Interwoven Histories, Romuald Hazoumé (Benin)
Miss France, 2013. Found objects, 64 x 22 x 18cm. Photo: October Gallery Website
Mixed-media artist Romuald Hazoumé's anthropomorphic masks are made from discarded petrol jerrycans and serve as metaphors for the continuing political, economic and environmental degradation of Africa. Work from the Beninois creative was recently on display at London's October Gallery as part of their Interwoven Histories exhibit which highlighted handcrafted work from contemporary African artists.
Faces And Phases (2006-14), Zanele Muholi (South Africa)
Collen Mfazwe, August House, Johannesburg, 2012. Photo Credit: Zanele Muholi
South African photographer, visual activist and community organizer Zanele Muholi spent the last eight years documenting members of South Africa’s LGBTI community for her portrait series Faces and Phases. Sexual orientation and gender identity form a major part of Muholi’s work and she focuses her lens mainly on black lesbians and other queer-identified persons living in South African townships to create a positive and rarely-seen record of their lives. The participants in the award-winning artist’s series are framed within the medium of portrait photography, and each black and white image exists to counter the dominant heteronormative narratives surrounding race, gender and sexuality in post-apartheid South Africa.
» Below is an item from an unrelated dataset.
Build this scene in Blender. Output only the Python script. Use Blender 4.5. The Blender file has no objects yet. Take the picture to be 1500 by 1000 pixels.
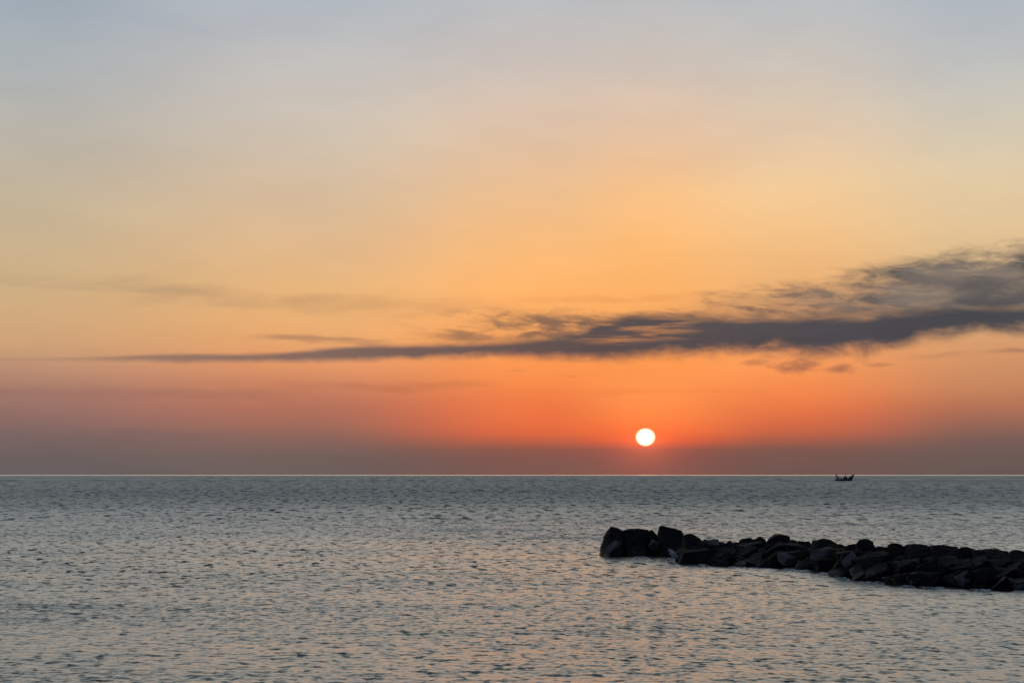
import bpy, bmesh, math, random
import numpy as np
from mathutils import Vector, Matrix, Euler, noise as mnoise

random.seed(7)
C = bpy.context.scene.collection
SC = bpy.context.scene
PI = math.pi

# ------------------------------------------------------------------ camera
EYE = 4.0            # metres above the sea
FPX = 2000.0         # focal length in pixels of a 1500 px wide picture
HOR = 695.0          # the horizon's row there
cam_d = bpy.data.cameras.new("camera")
cam = bpy.data.objects.new("camera", cam_d)
C.objects.link(cam)
cam_d.sensor_width = 36.0
cam_d.lens = FPX / 1500.0 * 36.0
cam_d.shift_y = (HOR - 500.0) / 1500.0
cam_d.clip_start = 0.2
cam_d.clip_end = 300000.0
cam.location = (0, 0, EYE)
cam.rotation_euler = (PI / 2, 0, 0)
SC.camera = cam

SC.view_settings.view_transform = 'Standard'
SC.view_settings.look = 'None'
SC.view_settings.exposure = 0.0
SC.view_settings.gamma = 1.0

SUN_AZ = math.atan((945.5 - 750) / FPX)
SUN_EL = math.atan((HOR - 640) / FPX / math.hypot(1, (945.5 - 750) / FPX))


def lin(rgb):
    out = []
    for c in rgb:
        c = c / 255.0
        out.append(c / 12.92 if c <= 0.04045 else ((c + 0.055) / 1.055) ** 2.4)
    return tuple(out) + (1.0,)


# ------------------------------------------------------------------ node helper
class G:
    """a node tree with arithmetic on sockets"""
    def __init__(self, tree):
        self.t = tree
        self.n = tree.nodes
        self.l = tree.links

    def put(self, sock, v):
        if isinstance(v, S):
            self.l.new(v.s, sock)
        else:
            sock.default_value = v

    def math(self, op, a, b=None, c=None, clamp=False):
        m = self.n.new('ShaderNodeMath')
        m.operation = op
        m.use_clamp = clamp
        self.put(m.inputs[0], a)
        if b is not None:
            self.put(m.inputs[1], b)
        if c is not None:
            self.put(m.inputs[2], c)
        return S(self, m.outputs[0])

    def sstep(self, v, lo, hi, a=0.0, b=1.0):
        m = self.n.new('ShaderNodeMapRange')
        m.interpolation_type = 'SMOOTHSTEP'
        m.clamp = True
        self.put(m.inputs['Value'], v)
        self.put(m.inputs['From Min'], lo)
        self.put(m.inputs['From Max'], hi)
        self.put(m.inputs['To Min'], a)
        self.put(m.inputs['To Max'], b)
        return S(self, m.outputs['Result'])

    def lerp(self, v, lo, hi, a=0.0, b=1.0):
        m = self.n.new('ShaderNodeMapRange')
        m.clamp = True
        self.put(m.inputs['Value'], v)
        self.put(m.inputs['From Min'], lo)
        self.put(m.inputs['From Max'], hi)
        self.put(m.inputs['To Min'], a)
        self.put(m.inputs['To Max'], b)
        return S(self, m.outputs['Result'])

    def xyz(self, x, y, z):
        m = self.n.new('ShaderNodeCombineXYZ')
        self.put(m.inputs[0], x)
        self.put(m.inputs[1], y)
        self.put(m.inputs[2], z)
        return S(self, m.outputs[0])

    def noise(self, vec, scale=1.0, detail=4.0, rough=0.5, dist=0.0):
        m = self.n.new('ShaderNodeTexNoise')
        self.put(m.inputs['Vector'], vec)
        m.inputs['Scale'].default_value = scale
        m.inputs['Detail'].default_value = detail
        m.inputs['Roughness'].default_value = rough
        m.inputs['Distortion'].default_value = dist
        return S(self, m.outputs['Fac'])

    def mix(self, fac, a, b, mode='MIX'):
        m = self.n.new('ShaderNodeMix')
        m.data_type = 'RGBA'
        m.blend_type = mode
        m.clamp_factor = True
        self.put(m.inputs['Factor'], fac)
        self.put([i for i in m.inputs if i.identifier == 'A_Color'][0], a)
        self.put([i for i in m.inputs if i.identifier == 'B_Color'][0], b)
        return S(self, [o for o in m.outputs if o.identifier == 'Result_Color'][0])

    def ramp(self, fac, stops, interp='LINEAR'):
        m = self.n.new('ShaderNodeValToRGB')
        r = m.color_ramp
        r.interpolation = interp
        while len(r.elements) > 1:
            r.elements.remove(r.elements[-1])
        r.elements[0].position = stops[0][0]
        r.elements[0].color = stops[0][1]
        for p, c in stops[1:]:
            r.elements.new(p).color = c
        self.put(m.inputs[0], fac)
        return S(self, m.outputs[0])

    def curve(self, fac, pts):
        m = self.n.new('ShaderNodeFloatCurve')
        c = m.mapping.curves[0]
        m.mapping.use_clip = False
        while len(c.points) > 2:
            c.points.remove(c.points[-1])
        c.points[0].location = pts[0]
        c.points[1].location = pts[-1]
        for p in pts[1:-1]:
            c.points.new(*p)
        m.mapping.update()
        self.put(m.inputs['Value'], fac)
        return S(self, m.outputs[0])


class S:
    def __init__(self, g, s):
        self.g, self.s = g, s
    def __add__(self, o): return self.g.math('ADD', self, o)
    def __radd__(self, o): return self.g.math('ADD', o, self)
    def __sub__(self, o): return self.g.math('SUBTRACT', self, o)
    def __rsub__(self, o): return self.g.math('SUBTRACT', o, self)
    def __mul__(self, o): return self.g.math('MULTIPLY', self, o)
    def __rmul__(self, o): return self.g.math('MULTIPLY', o, self)
    def __truediv__(self, o): return self.g.math('DIVIDE', self, o)
    def max(self, o): return self.g.math('MAXIMUM', self, o)
    def min(self, o): return self.g.math('MINIMUM', self, o)


# ------------------------------------------------------------------ the sky
world = bpy.data.worlds.new("World")
SC.world = world
world.use_nodes = True
wt = world.node_tree
wt.nodes.clear()
g = G(wt)
tc = wt.nodes.new('ShaderNodeTexCoord')
sep = wt.nodes.new('ShaderNodeSeparateXYZ')
wt.links.new(tc.outputs['Generated'], sep.inputs[0])
dx, dy, dz = (S(g, sep.outputs[i]) for i in range(3))
hl = g.math('SQRT', dx * dx + dy * dy).max(1e-4)
az = g.math('ARCTAN2', dx, dy)                # 0 = straight out to sea, + to the right
U = az * FPX                                  # azimuth in units of 1/2000 rad
V = (dz / hl) * FPX                           # tan(elevation) in units of 1/2000
EL = g.math('ARCTANGENT', dz / hl) * (2 / PI)  # 0 horizon .. 1 zenith


def pu(x):                                    # a column of the 1500 px picture -> U
    return math.atan((x - 750) / FPX) * FPX


def pv(x, y):                                 # column and row -> V
    return (HOR - y) / math.hypot(1, (x - 750) / FPX)


def col_ramp(x, stops, high):
    pts = []
    for y, c in stops:
        el = math.atan(pv(x, y) / FPX) / (PI / 2)
        pts.append((max(0.0, el), lin(c)))
    pts.sort()
    for d, c in high:
        pts.append((d / 90.0, lin(c)))
    return g.ramp(EL, pts, 'LINEAR')


HI = [(24, (178, 180, 175)), (32, (164, 169, 165)), (45, (138, 147, 148)), (65, (118, 134, 160)), (90, (84, 102, 134))]
cols = [
    (-700, [(694, (88, 84, 92)), (640, (104, 94, 98)), (560, (136, 116, 110)), (450, (160, 146, 130)), (300, (160, 158, 150)), (150, (150, 158, 164)), (0, (142, 154, 168))], HI),
    (0, [(694, (104, 95, 95)), (665, (110, 98, 96)), (640, (126, 104, 100)), (610, (145, 110, 103)), (575, (162, 120, 107)), (540, (186, 141, 115)), (500, (204, 161, 120)),
         (450, (208, 171, 128)), (400, (204, 175, 134)), (300, (200, 182, 153)), (200, (188, 181, 168)), (100, (176, 181, 182)), (0, (162, 174, 184))], HI),
    (450, [(694, (108, 95, 92)), (670, (115, 96, 91)), (645, (135, 101, 92)), (620, (163, 107, 91)), (590, (183, 115, 91)), (560, (203, 132, 97)), (535, (225, 150, 103)),
           (480, (232, 172, 113)), (420, (231, 182, 126)), (360, (226, 186, 141)), (280, (216, 190, 159)), (200, (206, 192, 175)), (100, (196, 192, 188)), (0, (178, 185, 193))], HI),
    (800, [(694, (122, 88, 80)), (670, (132, 87, 78)), (655, (148, 88, 74)), (643, (200, 98, 68)), (632, (226, 106, 65)), (615, (236, 114, 66)), (590, (240, 122, 70)), (560, (250, 142, 76)), (530, (252, 152, 82)),
           (470, (252, 172, 100)), (420, (254, 180, 108)), (360, (250, 188, 124)), (280, (240, 194, 146)), (200, (226, 195, 166)), (100, (207, 194, 185)), (0, (187, 189, 192))], HI),
    (946, [(694, (128, 86, 78)), (672, (132, 84, 75)), (656, (150, 84, 72)), (646, (218, 94, 60)), (638, (246, 108, 58)), (628, (252, 120, 60)), (605, (254, 138, 70)), (570, (254, 150, 80)), (535, (253, 152, 80)),
           (470, (252, 170, 96)), (420, (254, 180, 106)), (360, (254, 188, 118)), (280, (250, 196, 138)), (200, (234, 197, 164)), (100, (210, 196, 184)), (0, (189, 190, 192))], HI),
    (1150, [(694, (112, 86, 80)), (672, (118, 87, 80)), (655, (132, 89, 78)), (642, (176, 96, 74)), (632, (200, 102, 71)), (615, (218, 110, 70)), (590, (236, 124, 72)), (560, (242, 140, 80)), (535, (246, 152, 88)),
            (470, (244, 170, 108)), (420, (244, 182, 120)), (360, (244, 192, 132)), (280, (240, 200, 150)), (200, (228, 200, 170)), (100, (208, 198, 186)), (0, (186, 190, 194))], HI),
    (1450, [(694, (103, 88, 84)), (665, (110, 90, 85)), (640, (126, 95, 87)), (615, (160, 106, 88)), (590, (184, 118, 88)), (560, (204, 138, 96)), (520, (216, 152, 106)),
            (450, (218, 172, 122)), (400, (222, 184, 136)), (330, (226, 196, 152)), (260, (220, 198, 163)), (180, (208, 198, 178)), (100, (196, 196, 192)), (0, (177, 185, 194))], HI),
    (2200, [(694, (88, 84, 92)), (640, (104, 94, 98)), (560, (136, 116, 110)), (450, (160, 146, 130)), (300, (160, 158, 150)), (150, (150, 158, 164)), (0, (142, 154, 168))], HI),
]
sky = None
for i, (x, st, hi) in enumerate(cols):
    r = col_ramp(x, st, hi)
    if sky is None:
        sky = r
    else:
        sky = g.mix(g.sstep(U, pu(cols[i - 1][0]), pu(x)), sky, r)
# the side of the sky away from the sun, dim and blue
back = g.ramp(EL, [(0, lin((58, 62, 78))), (0.08, lin((64, 68, 86))), (0.25, lin((70, 78, 100))), (0.6, lin((72, 86, 116))), (1, lin((84, 102, 134)))])
sky = g.mix(g.sstep(g.math('ABSOLUTE', az), 0.75, 1.9), sky, back)
# clear high sky: the physical sky model with the sun on the horizon
nish = wt.nodes.new('ShaderNodeTexSky')
nish.sky_type = 'NISHITA'
nish.sun_disc = False
nish.sun_elevation = SUN_EL
nish.sun_rotation = SUN_AZ
nish.dust_density = 3.0
nmul = g.mix(1.0, S(g, nish.outputs[0]), (0.12, 0.12, 0.12, 1), 'MULTIPLY')
sky = g.mix(g.sstep(EL, 0.3, 0.8, 0.0, 0.35), sky, nmul)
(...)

>>>More Photos: Zanele Muholi Documents Queer South African Lives In ‘Faces And Phases (2006-14)’
Africa Is The Future 10th Anniversary Magazine Covers, Africa Is the Future (Togo/Congo)
Africa Is The Future Magazine Cover
Africa Is The Future commemorated their 10th year anniversary with the launch of the AITF magazine covers. Created in 2004 by Nicolas Premier and Patrick Ayamam, AITF describes itself as “an art intervention.” The project has developed over the last decade from the ‘AFRICA IS THE FUTURE’ tee-shirts, through several multimedia projects and now the AITF magazine. For the latest project, AITF “imagined Africa as the first world power through covers of a fictitious magazine.” The covers project highlights a near future in which a united Africa has become a superpower.
>>>More Photos: Africa Is The Future Magazine Covers
Everyday People, Kay Hassan (South Africa)
Kay Hassan, Untitled, 2013-2014. Image courtesy of Jack Shainman Gallery
Everyday People is an exhibition of recent works by South African artist Kay Hassan that ran in November at New York City's Jack Shainman Gallery. The sprawling solo show, which featured Hassan's trademark large scale paper constructions in addition to found objects and audio-visual installations, was Hassan's second at Jack Shainman (the first being 2008's Recent Photographs). Born in 1956 in the Johannesburg township of Diepkloof, Hassan spent his childhood hanging around his mother's shebeen as she catered to the miners and other working class individuals who gathered to drink after a hard day's work. A young Hassan soaked up personal stories and political views from the men and women who were living during this era of political apartheid, and his experiences from that period are bound in his work. Focusing primarily on the heads and upper torsos of his subjects, his paper constructed pieces form imposing portraits modeled after passers-by he comes across in Johannesburg, where he's currently based.